> [OBJECTIVE]: List each line of the data in which the string "image" appears.

> [SUPPLIED RECORDS]:
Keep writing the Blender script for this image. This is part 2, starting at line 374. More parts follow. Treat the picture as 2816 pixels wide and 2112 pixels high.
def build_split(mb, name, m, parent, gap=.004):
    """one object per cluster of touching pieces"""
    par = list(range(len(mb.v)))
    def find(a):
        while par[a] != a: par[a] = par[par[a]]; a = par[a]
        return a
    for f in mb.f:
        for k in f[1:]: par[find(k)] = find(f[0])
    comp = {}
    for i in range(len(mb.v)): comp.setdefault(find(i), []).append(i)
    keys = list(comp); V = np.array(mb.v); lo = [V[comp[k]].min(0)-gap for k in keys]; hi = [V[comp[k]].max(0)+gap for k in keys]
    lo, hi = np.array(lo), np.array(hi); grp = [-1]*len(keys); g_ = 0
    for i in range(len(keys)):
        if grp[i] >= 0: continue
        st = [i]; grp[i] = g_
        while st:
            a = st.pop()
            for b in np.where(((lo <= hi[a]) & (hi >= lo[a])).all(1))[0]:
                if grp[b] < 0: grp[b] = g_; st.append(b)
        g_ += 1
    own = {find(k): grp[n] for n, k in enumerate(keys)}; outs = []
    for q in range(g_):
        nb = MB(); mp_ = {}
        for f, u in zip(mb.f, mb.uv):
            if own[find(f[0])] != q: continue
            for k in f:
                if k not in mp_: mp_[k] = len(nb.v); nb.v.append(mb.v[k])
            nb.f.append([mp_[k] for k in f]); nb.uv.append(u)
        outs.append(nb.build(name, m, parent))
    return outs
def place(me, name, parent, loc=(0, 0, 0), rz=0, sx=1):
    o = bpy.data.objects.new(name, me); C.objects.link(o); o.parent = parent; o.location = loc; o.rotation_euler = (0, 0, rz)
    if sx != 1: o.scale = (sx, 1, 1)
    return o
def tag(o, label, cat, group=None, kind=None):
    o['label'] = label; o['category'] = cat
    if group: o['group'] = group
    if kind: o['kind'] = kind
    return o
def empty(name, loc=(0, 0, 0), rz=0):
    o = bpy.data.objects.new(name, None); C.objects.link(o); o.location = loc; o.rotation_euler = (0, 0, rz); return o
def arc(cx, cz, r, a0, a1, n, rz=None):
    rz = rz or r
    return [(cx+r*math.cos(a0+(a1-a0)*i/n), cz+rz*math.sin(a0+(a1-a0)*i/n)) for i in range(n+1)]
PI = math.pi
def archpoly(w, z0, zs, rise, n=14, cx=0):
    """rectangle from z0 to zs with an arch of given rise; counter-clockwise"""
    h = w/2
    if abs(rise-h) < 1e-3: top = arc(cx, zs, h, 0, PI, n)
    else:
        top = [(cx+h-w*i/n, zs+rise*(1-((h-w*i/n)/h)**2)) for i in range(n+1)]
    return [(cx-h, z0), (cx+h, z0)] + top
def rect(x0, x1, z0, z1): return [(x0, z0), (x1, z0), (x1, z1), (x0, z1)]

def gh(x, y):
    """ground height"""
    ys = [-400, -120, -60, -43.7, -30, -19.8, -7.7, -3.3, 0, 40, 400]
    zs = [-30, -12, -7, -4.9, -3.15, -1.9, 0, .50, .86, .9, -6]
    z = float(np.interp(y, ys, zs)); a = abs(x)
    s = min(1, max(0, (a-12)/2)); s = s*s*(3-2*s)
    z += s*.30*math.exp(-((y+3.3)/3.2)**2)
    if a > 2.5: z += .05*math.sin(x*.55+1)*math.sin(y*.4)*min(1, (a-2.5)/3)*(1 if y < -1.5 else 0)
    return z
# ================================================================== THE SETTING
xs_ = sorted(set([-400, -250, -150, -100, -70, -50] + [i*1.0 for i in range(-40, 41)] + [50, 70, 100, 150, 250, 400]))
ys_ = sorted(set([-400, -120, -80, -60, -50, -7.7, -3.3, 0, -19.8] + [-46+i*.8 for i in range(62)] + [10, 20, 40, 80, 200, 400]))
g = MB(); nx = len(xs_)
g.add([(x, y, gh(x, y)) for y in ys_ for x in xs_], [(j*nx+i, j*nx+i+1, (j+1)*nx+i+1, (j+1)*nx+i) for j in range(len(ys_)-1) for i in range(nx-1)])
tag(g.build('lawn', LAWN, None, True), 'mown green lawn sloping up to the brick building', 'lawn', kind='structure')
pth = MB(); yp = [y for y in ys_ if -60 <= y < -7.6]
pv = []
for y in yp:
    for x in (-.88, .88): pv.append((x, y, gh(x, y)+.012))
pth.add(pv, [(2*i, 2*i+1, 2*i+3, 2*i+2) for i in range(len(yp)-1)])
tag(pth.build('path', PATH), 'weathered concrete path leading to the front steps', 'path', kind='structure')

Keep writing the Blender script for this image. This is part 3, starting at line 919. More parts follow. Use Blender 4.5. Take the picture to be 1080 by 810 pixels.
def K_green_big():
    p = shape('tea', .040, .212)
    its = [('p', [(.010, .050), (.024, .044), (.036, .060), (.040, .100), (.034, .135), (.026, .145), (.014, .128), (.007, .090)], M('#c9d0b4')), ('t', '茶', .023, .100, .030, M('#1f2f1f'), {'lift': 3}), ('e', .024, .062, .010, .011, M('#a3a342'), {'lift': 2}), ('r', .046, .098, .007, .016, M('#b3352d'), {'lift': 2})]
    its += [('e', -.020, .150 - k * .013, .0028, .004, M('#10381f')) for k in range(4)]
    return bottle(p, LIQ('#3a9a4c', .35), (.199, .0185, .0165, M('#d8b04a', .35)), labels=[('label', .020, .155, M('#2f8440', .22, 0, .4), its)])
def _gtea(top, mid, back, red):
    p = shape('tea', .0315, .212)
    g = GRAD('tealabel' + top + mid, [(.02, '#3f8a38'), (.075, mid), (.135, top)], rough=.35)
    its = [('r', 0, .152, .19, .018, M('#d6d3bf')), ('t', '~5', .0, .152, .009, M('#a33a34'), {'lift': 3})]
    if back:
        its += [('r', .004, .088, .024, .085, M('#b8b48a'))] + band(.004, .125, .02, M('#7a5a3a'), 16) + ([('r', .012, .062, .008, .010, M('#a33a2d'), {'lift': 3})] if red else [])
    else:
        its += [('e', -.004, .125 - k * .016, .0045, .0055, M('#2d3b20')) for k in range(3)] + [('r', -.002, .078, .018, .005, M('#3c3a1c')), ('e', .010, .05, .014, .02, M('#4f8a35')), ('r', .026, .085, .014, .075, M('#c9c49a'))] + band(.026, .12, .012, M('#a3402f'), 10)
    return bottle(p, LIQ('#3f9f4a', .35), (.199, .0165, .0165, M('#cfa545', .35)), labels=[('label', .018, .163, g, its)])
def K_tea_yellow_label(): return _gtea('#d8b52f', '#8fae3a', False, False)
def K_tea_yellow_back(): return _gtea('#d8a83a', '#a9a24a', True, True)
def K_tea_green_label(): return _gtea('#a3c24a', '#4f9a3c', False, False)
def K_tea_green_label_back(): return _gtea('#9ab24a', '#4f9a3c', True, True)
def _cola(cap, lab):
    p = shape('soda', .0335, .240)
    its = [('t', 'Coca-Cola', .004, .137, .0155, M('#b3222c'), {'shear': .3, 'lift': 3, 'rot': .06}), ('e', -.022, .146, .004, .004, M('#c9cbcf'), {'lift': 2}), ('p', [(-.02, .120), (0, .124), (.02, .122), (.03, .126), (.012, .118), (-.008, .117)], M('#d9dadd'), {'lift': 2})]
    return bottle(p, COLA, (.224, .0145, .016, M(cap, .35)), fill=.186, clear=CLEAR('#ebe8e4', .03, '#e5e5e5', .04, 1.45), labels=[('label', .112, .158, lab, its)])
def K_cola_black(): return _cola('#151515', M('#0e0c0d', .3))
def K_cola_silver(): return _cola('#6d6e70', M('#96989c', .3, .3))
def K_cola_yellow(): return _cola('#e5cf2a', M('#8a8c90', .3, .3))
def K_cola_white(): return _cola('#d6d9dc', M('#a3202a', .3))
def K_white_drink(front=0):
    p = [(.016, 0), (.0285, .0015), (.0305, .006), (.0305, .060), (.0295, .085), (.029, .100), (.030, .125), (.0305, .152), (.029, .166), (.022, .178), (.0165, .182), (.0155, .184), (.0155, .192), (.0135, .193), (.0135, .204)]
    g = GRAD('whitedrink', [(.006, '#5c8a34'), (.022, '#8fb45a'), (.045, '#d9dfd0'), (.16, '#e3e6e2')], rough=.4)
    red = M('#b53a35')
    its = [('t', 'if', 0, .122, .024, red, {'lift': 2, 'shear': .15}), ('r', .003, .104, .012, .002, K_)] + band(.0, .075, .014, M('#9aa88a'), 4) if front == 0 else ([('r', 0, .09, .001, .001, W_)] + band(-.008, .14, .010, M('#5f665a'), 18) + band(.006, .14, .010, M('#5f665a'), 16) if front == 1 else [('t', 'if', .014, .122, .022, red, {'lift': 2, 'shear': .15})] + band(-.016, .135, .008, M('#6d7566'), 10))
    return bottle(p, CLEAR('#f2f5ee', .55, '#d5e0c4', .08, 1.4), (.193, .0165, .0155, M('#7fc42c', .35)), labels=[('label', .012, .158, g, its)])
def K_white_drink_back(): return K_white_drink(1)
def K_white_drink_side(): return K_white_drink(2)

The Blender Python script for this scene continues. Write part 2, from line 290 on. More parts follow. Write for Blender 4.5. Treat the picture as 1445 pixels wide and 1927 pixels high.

> [REPLY TO THE TASK]:
Keep writing the Blender script for this image. This is part 2, starting at line 374. More parts follow. Treat the picture as 2816 pixels wide and 2112 pixels high.
Keep writing the Blender script for this image. This is part 3, starting at line 919. More parts follow. Use Blender 4.5. Take the picture to be 1080 by 810 pixels.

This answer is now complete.